Pick out all lines in the listing holding the string "wide" and copy them.
========
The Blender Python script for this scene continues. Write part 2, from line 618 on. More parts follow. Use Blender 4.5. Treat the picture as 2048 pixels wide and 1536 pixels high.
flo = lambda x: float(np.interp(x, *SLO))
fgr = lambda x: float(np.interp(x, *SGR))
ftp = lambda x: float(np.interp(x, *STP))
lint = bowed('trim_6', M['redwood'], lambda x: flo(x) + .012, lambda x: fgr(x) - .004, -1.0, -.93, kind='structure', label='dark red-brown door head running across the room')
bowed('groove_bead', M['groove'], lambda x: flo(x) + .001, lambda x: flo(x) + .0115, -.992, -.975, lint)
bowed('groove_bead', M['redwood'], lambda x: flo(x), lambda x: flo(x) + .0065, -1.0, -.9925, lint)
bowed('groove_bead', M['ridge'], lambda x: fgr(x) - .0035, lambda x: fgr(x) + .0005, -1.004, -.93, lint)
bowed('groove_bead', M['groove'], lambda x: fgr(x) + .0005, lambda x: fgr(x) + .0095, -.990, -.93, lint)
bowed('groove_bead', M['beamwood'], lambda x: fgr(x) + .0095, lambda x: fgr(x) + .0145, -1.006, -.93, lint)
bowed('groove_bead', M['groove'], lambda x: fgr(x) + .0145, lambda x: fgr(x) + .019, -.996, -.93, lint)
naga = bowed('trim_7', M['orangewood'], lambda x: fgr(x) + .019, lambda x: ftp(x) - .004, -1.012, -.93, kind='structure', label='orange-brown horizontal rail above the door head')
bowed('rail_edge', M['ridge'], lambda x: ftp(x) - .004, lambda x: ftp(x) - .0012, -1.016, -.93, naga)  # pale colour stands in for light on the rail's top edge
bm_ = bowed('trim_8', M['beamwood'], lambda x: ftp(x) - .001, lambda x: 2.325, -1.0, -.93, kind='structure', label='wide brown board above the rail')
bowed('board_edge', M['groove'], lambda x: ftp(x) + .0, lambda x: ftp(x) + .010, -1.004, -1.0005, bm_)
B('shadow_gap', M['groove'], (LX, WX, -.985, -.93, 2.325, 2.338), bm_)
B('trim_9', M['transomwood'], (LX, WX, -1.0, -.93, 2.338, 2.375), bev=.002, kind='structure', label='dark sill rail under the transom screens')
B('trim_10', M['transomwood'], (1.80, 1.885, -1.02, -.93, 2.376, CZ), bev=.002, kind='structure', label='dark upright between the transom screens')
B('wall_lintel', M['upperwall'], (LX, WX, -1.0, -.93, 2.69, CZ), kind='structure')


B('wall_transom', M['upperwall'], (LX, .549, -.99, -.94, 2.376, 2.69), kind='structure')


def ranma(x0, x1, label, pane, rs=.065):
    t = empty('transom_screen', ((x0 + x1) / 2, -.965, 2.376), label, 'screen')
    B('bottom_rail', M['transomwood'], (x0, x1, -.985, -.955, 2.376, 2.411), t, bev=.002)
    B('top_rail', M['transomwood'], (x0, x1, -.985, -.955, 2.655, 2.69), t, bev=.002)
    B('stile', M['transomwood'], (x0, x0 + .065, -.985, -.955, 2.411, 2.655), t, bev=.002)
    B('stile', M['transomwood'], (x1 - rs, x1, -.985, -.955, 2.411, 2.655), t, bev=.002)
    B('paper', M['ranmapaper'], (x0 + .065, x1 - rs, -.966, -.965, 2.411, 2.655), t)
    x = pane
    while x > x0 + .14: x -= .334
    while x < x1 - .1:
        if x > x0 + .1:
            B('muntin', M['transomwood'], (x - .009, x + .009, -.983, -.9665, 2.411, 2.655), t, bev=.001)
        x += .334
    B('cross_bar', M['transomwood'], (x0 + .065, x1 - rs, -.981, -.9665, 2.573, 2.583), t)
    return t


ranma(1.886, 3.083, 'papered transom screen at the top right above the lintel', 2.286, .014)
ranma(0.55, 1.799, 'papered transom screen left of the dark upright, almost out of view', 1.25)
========
Complete answer:
The Blender Python script for this scene continues. Write part 2, from line 618 on. More parts follow. Use Blender 4.5. Treat the picture as 2048 pixels wide and 1536 pixels high.
bm_ = bowed('trim_8', M['beamwood'], lambda x: ftp(x) - .001, lambda x: 2.325, -1.0, -.93, kind='structure', label='wide brown board above the rail')